Face au terrorisme, les entreprises recrutent des stars de la sûreté

Coïncidence du calendrier: le jour des attentats dans la salle de concert Manchester Arena, le groupe Unibail Rodamco, propriétaire de centres de congrès et d’exposition comme le Forum des Halles ou les Quatre-temps à la Défense, annonçait la nomination du directeur général de la Direction du Renseignement Militaire (DRM) du Ministère de la Défense, Christophe Gomart, au poste de directeur sûreté du groupe. 

Face à la menace terroriste, de nombreuses entreprises ont fait le choix de nommer à la tête de leur direction sûreté un haut fonctionnaire, qui dispose d’un fort prestige au sein de l’administration. Le général Gomart n’est pas la seule grande figure de l’Etat à rejoindre les sirènes du privé. Jean-Louis Fiamenghi, préfet, ancien directeur du raid et membre du commando qui a tué Jacques Mesrine, a lui aussi été recruté il y a trois ans en tant que directeur sûreté du groupe Veolia. De même, Denis Favier, ancien directeur général de la gendarmerie nationale et ayant commandé le GIGN, a rejoint l’été dernier le groupe Total en tant que directeur sûreté, alors que le poste était habituellement pourvu par un collaborateur interne.

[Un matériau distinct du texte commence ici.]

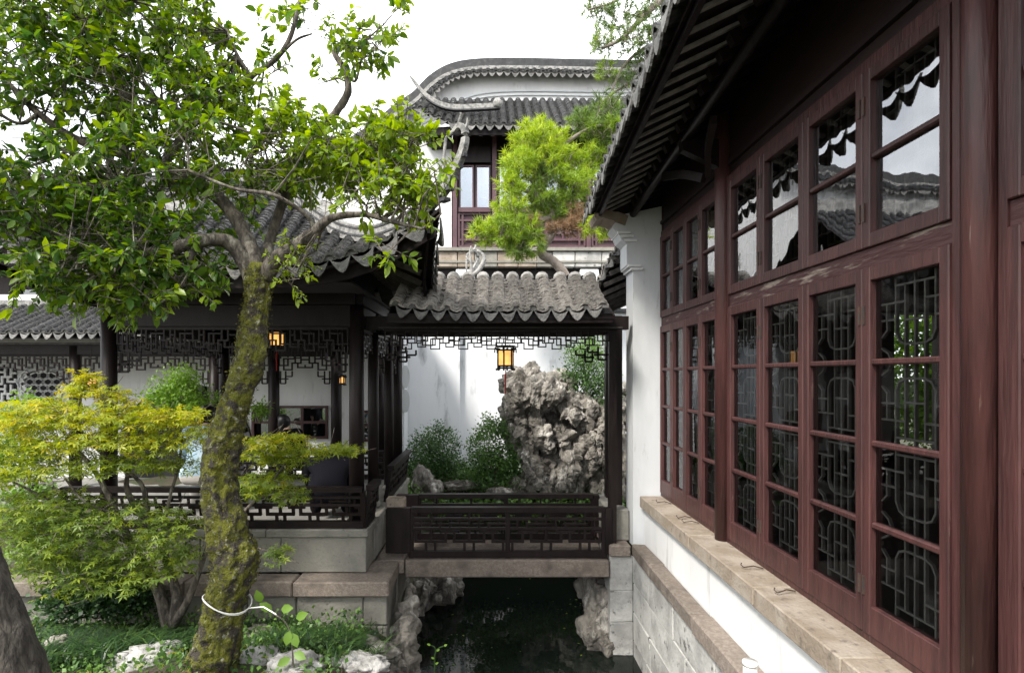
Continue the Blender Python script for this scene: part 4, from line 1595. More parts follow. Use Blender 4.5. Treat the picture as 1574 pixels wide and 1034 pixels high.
# pale edging rocks in the foreground
for i, (px_, py_, Y, rx, ry, lab) in enumerate((
        (222, 1020, 3.5, 54, 26, 'pale pitted edging rock left of the mossy trunk'),
        (250, 1006, 3.75, 28, 20, 'small white rock touching the left side of the mossy trunk'),
        (398, 1018, 3.5, 32, 24, 'pale rock directly right of the mossy trunk foot'),
        (455, 1026, 3.4, 48, 24, 'flat pale rock under the slender sapling'),
        (545, 1024, 3.6, 56, 18, 'long flat pale slab rock nearest the water'),
        (512, 1008, 3.8, 14, 10, 'small white stone behind the pale slab rock'))):
    c, s_ = B(px_, py_, Y, rx, ry)
    rock(c, s_, i + 3, lab, 'rock_pale', sub=4, amp=.3, freq=1.5)
for i, (px_, py_, Y, rx, ry, lab) in enumerate((
        (400, 978, 4.5, 30, 16, 'half buried grey stone in the grass right of the mossy trunk'),
        (570, 1000, 4.4, 40, 18, 'rounded brown-grey boulder below the pavilion wall corner'),
        (90, 985, 3.9, 20, 9, 'flat stone half hidden in grass near the leaning grey trunk'),
        (35, 752, 5.4, 44, 18, 'grey boulder behind the yellow maple at the far left'),
        (55, 785, 5.2, 30, 16, 'weathered stone under the grey boulder at the far left'))):
    c, s_ = B(px_, py_, Y, rx, ry)
    rock(c, s_, i + 20, lab, 'rock', sub=4, amp=.34, freq=1.5)
for i, (px_, py_, Y, rx, ry, lab) in enumerate((
        (650, 742, 8.0, 17, 26, 'upright grey stone beside the pavilion railing, behind the bridge'),
        (668, 752, 7.9, 14, 16, 'small brownish stone right of the upright grey stone'),
        (768, 758, 8.2, 20, 11, 'smooth pale stone in the greenery behind the bridge rail'),
        (705, 745, 8.4, 26, 7, 'flat slab stone in the ground cover behind the bridge'))):
    c, s_ = B(px_, py_, Y, rx, ry)
    rock(c, s_, i + 40, lab, 'rock', sub=4, amp=.25)


# ------------------------------------------------------------------ plants
def limb(mb, spec, seg=10, n=5, disp=.1, dscale=9, ridge=.0):
    """spec = [(px, py, depth, radius px)] -> tapered limb"""
    P_ = catmull([(*at(a, b, Y), r_ * Y / FPX) for a, b, Y, r_ in spec], n)
    mb.tube([p[:3] for p in P_], [float(p[3]) for p in P_], seg, disp, dscale, ridge)
    return P_


def blob_points(blobs, jitter=1.0):
    """blobs = [(px, py, depth, rx px, ry px, rz m, n, tint)] -> positions, outward dirs, tint"""
    P_, D_, T_ = [], [], []
    for (px_, py_, Y, rx, ry, rz, n, t) in blobs:
        c = np.array(at(px_, py_, Y))
        d = rand_dir(n)
        r_ = NP.random((n, 1)) ** .45
        s_ = np.array((rx * Y / FPX, rz, ry * Y / FPX))
        P_.append(c + d * r_ * s_)
        D_.append(norm(d / s_) * r_)
        T_.append(np.full(n, t))
    return np.concatenate(P_), np.concatenate(D_), np.concatenate(T_)


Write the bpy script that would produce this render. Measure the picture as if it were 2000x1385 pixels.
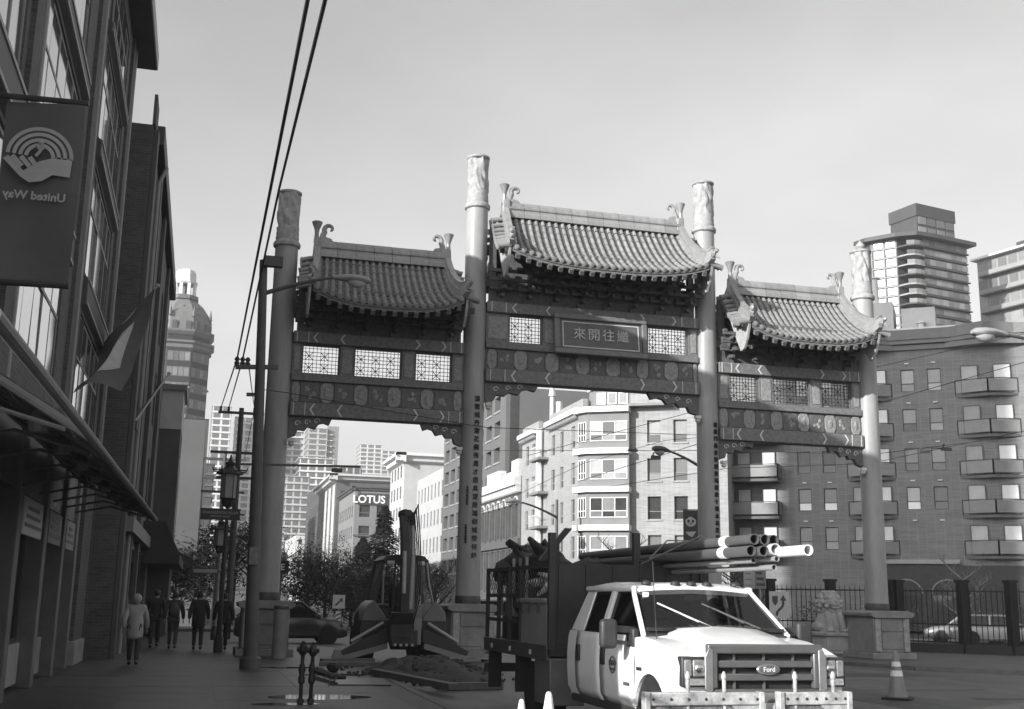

Le recrutement d’anciens hauts fonctionnaires de l’Etat au poste de responsables de la sûreté – personne qui gère à la fois la protection des personnes dans l’entreprise et l’ensemble de ses actifs, à savoir le patrimoine matériel et informationnel – n’est pas une tendance nouvelle. Pour mémoire, René-Georges Querry, ancien chef adjoint de l’unité de coordination de la lutte anti-terroriste, avait rejoint le groupe Accor au début des années 2000. Mais le recrutement de  » super stars  » de l’administration tend à s’accélérer depuis les événements récents qui ont touché la France, la Belgique et le Royaume-Uni.

Une fonction de réassurance

La reconnaissance de la fonction sûreté au sein des organisations privées a-t-elle évolué avec ces nominations? Née au début des années 1980-90 avec l’internationalisation des groupes français, la fonction a mis du temps à être reconnue et admise au sein des entreprises. Vue pendant longtemps comme une fonction  » basse  » dans l’entreprise, tantôt comme le chef des gardiens tantôt comme l’agent de renseignement de la direction générale, elle est progressivement devenue une fonction  » haute  » dans un contexte où la menace à l’encontre des entreprises françaises s’intensifiait. Prises d’otage de collaborateurs à l’étranger, menaces terroristes, vols d’informations stratégiques, crises en tout genre, le directeur sûreté est apparu comme une fonction de réassurance, un rempart face à l’anxiété qui gagnait la hiérarchie. Autrement dit, comme l’écrit Frédéric Ocqueteau,  » tout se passerait alors comme si une instance providentielle charismatique rassurante allait pouvoir magiquement conjurer l’incertitude liée à la perte de rationalité face aux environnements complexes, dangereux et immaîtrisables[1] « .

Cette croyance a pour conséquence de faire de la direction sûreté une fonction particulière, voire atypique au sein de l’entreprise. En effet, si ces profils ont une bonne connaissance du terrain militaire, ils maîtrisent souvent mal les codes de l’entreprise et peuvent donc se trouver déstabiliser au sein d’une organisation. Le combat est d’une autre nature et il peut s’avérer plus délicat. Aussi, ces profils sont-ils le mieux adaptés pour assurer la protection des entreprises? Cela va dépendre largement de la capacité de ces hauts fonctionnaires à s’adapter à la logique et à la culture de l’entreprise, mais aussi de la capacité de ces dernières à les accompagner dans leur nouvel environnement. Par ailleurs, les chefs d’entreprise doivent avoir aussi conscience que d’autres profils existent: des spécialistes de la prévention situationnelle, issus du monde de l’entreprise, qui ont normalisé la fonction sûreté. Il ne s’agit pas ici de déterminer quel est le meilleur profil possible mais de souligner la multitude de talents pour assumer cette fonction aujourd’hui. La solution publique n’est donc pas nécessairement toujours LA solution.

Par Olivier Hassid, Directeur PwC, ancien directeur général du Club des Directeurs de Sûreté des Entreprises (C.D.S.E)


[1] Frederic Ocqueteau, Enquête : Profils et trajectoires des directeurs sûreté, Sécurité & Stratégie, numéro 5, mars 2011.